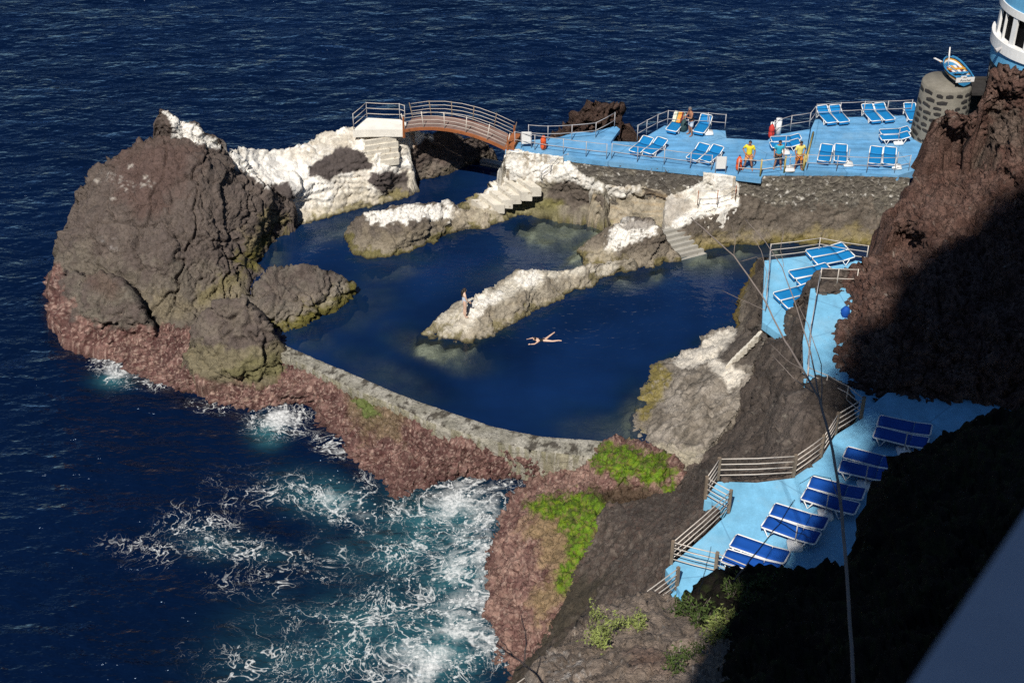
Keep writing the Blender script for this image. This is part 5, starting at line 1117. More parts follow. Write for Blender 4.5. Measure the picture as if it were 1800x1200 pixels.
# ------------------------------------------------------------ sun loungers
def lounger_proto(ang, blue):
    root = empty('sun_lounger'); Lh, W, H = 2.0, .68, .34; hinge = .35   # x: foot -1 .. head +1
    bend = Vector((hinge, 0, H))
    ca, sa = math.cos(ang), math.sin(ang); bl = 1.0-hinge
    hd = lambda x: Vector((hinge+(x-hinge)*ca, 0, H+(x-hinge)*sa))
    for s in (-1, 1):
        y = s*(W/2+.02)
        tube_obj('side_rail', [(-1, y*.82, H-.03), (-.94, y, H), (hinge, y, H)], .030, M['white'], root)
        tube_obj('back_rail', [(hinge, y, H), (*[(hd(.93))[i] if i != 1 else y for i in range(3)],), (hd(1.0).x, y*.82, hd(1.0).z)], .030, M['white'], root)
        for (xa, xb) in ((-.86, -.52), (.30, .66)):
            bm = bmesh.new(); xm = (xa+xb)/2; tube(bm, [(xa, y, H-.01), (xm, y*1.04, .02), (xb, y, H-.01)], .026, 6); bm_obj('leg', bm, M['white'], root, True)
    bm = bmesh.new(); tube(bm, [(-1, -W*.41, H-.03), (-1, W*.41, H-.03)], .03, 6); bm_obj('foot_bar', bm, M['white'], root, True)
    tube_obj('head_bar', [(hd(1).x, -W*.41, hd(1).z), (hd(1).x, W*.41, hd(1).z)], .03, M['white'], root)
    def panel(name, f, x0, x1):
        bm = bmesh.new(); n = 7; g = []
        for i in range(n):
            x = x0+(x1-x0)*i/(n-1); row = []
            for j in range(5):
                t = j/4*2-1; p = f(x); row.append(bm.verts.new((p[0], t*W*.475, p[2]+.022-.03*(1-t*t))))
            g.append(row)
        for i in range(n-1):
            for j in range(4): bm.faces.new((g[i][j], g[i+1][j], g[i+1][j+1], g[i][j+1]))
        r = bmesh.ops.extrude_face_region(bm, geom=bm.faces[:])
        bmesh.ops.translate(bm, vec=(0, 0, -.035), verts=[v for v in r['geom'] if isinstance(v, bmesh.types.BMVert)])
        bmesh.ops.recalc_face_normals(bm, faces=bm.faces[:]); return bm_obj(name, bm, M[blue], root, True)
    panel('seat', lambda x: (x, 0, H), -.97, hinge-.01); panel('backrest', lambda x: hd(x), hinge+.01, .97)
    bm = bmesh.new(); box(bm, (-.985, 0, H-.11), (.02, W*.86, .17)); bm_obj('foot_flap', bm, M[blue], root)
    if ang > .2:
        tube_obj('prop', [(hinge+.05, W*.3, H-.04), (hd(.8).x, W*.36, hd(.8).z-.05)], .016, M['white'], root)
    return root
PROTO = {}
def lounger(foot, head, z, ang, blue, label, group):
    key = (ang, blue)
    if key not in PROTO: PROTO[key] = lounger_proto(math.radians(ang), blue); o = PROTO[key]
    else: o = copy_tree(PROTO[key])
    a = at(*foot, z); b = at(*head, z); d = b-a; o.location = (a+b)/2+Vector((0, 0, .004)); o.rotation_euler = (0, 0, math.atan2(d.y, d.x)+RNG.uniform(-.05, .05)); o.scale = (.82, .95, .92) if group == G1 else (1, 1, 1); tag(o, label, 'sun lounger', group); return o
G1 = 'blue loungers on the sea decks'; G2 = 'blue loungers on the lower deck'; G3 = 'blue loungers along the near deck'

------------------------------

Written exercise = Using the data above, write out every line exactly, leaving the images behind.

Response to this task =
Keep writing the Blender script for this image. This is part 5, starting at line 1117. More parts follow. Write for Blender 4.5. Measure the picture as if it were 1800x1200 pixels.
# ------------------------------------------------------------ sun loungers
def lounger_proto(ang, blue):
    root = empty('sun_lounger'); Lh, W, H = 2.0, .68, .34; hinge = .35   # x: foot -1 .. head +1
    bend = Vector((hinge, 0, H))
    ca, sa = math.cos(ang), math.sin(ang); bl = 1.0-hinge
    hd = lambda x: Vector((hinge+(x-hinge)*ca, 0, H+(x-hinge)*sa))
    for s in (-1, 1):
        y = s*(W/2+.02)
        tube_obj('side_rail', [(-1, y*.82, H-.03), (-.94, y, H), (hinge, y, H)], .030, M['white'], root)
        tube_obj('back_rail', [(hinge, y, H), (*[(hd(.93))[i] if i != 1 else y for i in range(3)],), (hd(1.0).x, y*.82, hd(1.0).z)], .030, M['white'], root)
        for (xa, xb) in ((-.86, -.52), (.30, .66)):
            bm = bmesh.new(); xm = (xa+xb)/2; tube(bm, [(xa, y, H-.01), (xm, y*1.04, .02), (xb, y, H-.01)], .026, 6); bm_obj('leg', bm, M['white'], root, True)
    bm = bmesh.new(); tube(bm, [(-1, -W*.41, H-.03), (-1, W*.41, H-.03)], .03, 6); bm_obj('foot_bar', bm, M['white'], root, True)
    tube_obj('head_bar', [(hd(1).x, -W*.41, hd(1).z), (hd(1).x, W*.41, hd(1).z)], .03, M['white'], root)
    def panel(name, f, x0, x1):
        bm = bmesh.new(); n = 7; g = []
        for i in range(n):
            x = x0+(x1-x0)*i/(n-1); row = []
            for j in range(5):
                t = j/4*2-1; p = f(x); row.append(bm.verts.new((p[0], t*W*.475, p[2]+.022-.03*(1-t*t))))
            g.append(row)
        for i in range(n-1):
            for j in range(4): bm.faces.new((g[i][j], g[i+1][j], g[i+1][j+1], g[i][j+1]))
        r = bmesh.ops.extrude_face_region(bm, geom=bm.faces[:])
        bmesh.ops.translate(bm, vec=(0, 0, -.035), verts=[v for v in r['geom'] if isinstance(v, bmesh.types.BMVert)])
        bmesh.ops.recalc_face_normals(bm, faces=bm.faces[:]); return bm_obj(name, bm, M[blue], root, True)
    panel('seat', lambda x: (x, 0, H), -.97, hinge-.01); panel('backrest', lambda x: hd(x), hinge+.01, .97)
    bm = bmesh.new(); box(bm, (-.985, 0, H-.11), (.02, W*.86, .17)); bm_obj('foot_flap', bm, M[blue], root)
    if ang > .2:
        tube_obj('prop', [(hinge+.05, W*.3, H-.04), (hd(.8).x, W*.36, hd(.8).z-.05)], .016, M['white'], root)
    return root
PROTO = {}
def lounger(foot, head, z, ang, blue, label, group):
    key = (ang, blue)
    if key not in PROTO: PROTO[key] = lounger_proto(math.radians(ang), blue); o = PROTO[key]
    else: o = copy_tree(PROTO[key])
    a = at(*foot, z); b = at(*head, z); d = b-a; o.location = (a+b)/2+Vector((0, 0, .004)); o.rotation_euler = (0, 0, math.atan2(d.y, d.x)+RNG.uniform(-.05, .05)); o.scale = (.82, .95, .92) if group == G1 else (1, 1, 1); tag(o, label, 'sun lounger', group); return o
G1 = 'blue loungers on the sea decks'; G2 = 'blue loungers on the lower deck'; G3 = 'blue loungers along the near deck'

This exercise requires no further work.